Property taxes, the most significant state or local tax in New Hampshire, consume a larger percentage of household income for families with moderate and low incomes than they do among households with high incomes. Reducing property taxes, through either general reductions or targeted relief, could potentially provide relatively effective economic stimulus by adding resources to households with low and moderate incomes. While recent federal and state aid has provided a likely temporary reprieve, the total amount of local property tax revenue charged statewide increased every year between 2012 and 2020 after adjusting for inflation, increasing by an average of 1.7 percent more annually than the rate of consumer inflation in the northeastern United States.

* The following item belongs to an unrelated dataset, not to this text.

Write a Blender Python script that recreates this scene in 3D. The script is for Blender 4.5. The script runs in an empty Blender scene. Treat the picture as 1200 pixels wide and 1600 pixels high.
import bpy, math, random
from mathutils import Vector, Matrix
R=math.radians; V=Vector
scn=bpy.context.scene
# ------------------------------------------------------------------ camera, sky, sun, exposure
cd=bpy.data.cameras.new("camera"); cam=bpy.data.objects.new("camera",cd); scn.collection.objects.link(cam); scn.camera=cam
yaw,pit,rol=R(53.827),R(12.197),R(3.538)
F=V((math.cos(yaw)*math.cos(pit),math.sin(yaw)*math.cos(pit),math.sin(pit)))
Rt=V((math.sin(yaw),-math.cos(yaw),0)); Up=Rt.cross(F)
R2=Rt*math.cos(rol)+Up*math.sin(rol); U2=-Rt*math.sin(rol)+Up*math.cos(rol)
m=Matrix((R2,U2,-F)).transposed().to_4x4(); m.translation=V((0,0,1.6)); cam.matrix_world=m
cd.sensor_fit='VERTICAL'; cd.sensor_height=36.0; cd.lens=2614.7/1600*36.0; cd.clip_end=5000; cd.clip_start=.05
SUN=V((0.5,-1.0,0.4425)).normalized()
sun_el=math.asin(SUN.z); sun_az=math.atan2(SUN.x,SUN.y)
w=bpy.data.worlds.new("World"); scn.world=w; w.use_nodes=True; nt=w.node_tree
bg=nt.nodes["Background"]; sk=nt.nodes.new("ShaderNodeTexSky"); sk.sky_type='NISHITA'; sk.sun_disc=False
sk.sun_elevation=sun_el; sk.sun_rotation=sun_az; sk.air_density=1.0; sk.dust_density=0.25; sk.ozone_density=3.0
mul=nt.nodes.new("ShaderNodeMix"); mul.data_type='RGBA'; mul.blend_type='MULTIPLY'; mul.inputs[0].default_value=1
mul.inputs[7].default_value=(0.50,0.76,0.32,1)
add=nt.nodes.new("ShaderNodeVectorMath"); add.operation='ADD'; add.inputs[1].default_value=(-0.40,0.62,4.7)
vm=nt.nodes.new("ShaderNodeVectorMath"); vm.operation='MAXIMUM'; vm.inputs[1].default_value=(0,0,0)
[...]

With an elevated risk of a recession during the next State Budget biennium and a potential rise in the need for services, public resources must be carefully raised and deployed to help ensure sufficient funding for programs serving Granite Staters and to provide support for an equitable and inclusive economy.
– Phil Sletten, Research Director
Note: This post was updated on April 1, 2023 to correct an error related to the application of the $2,400 exemption to taxable income.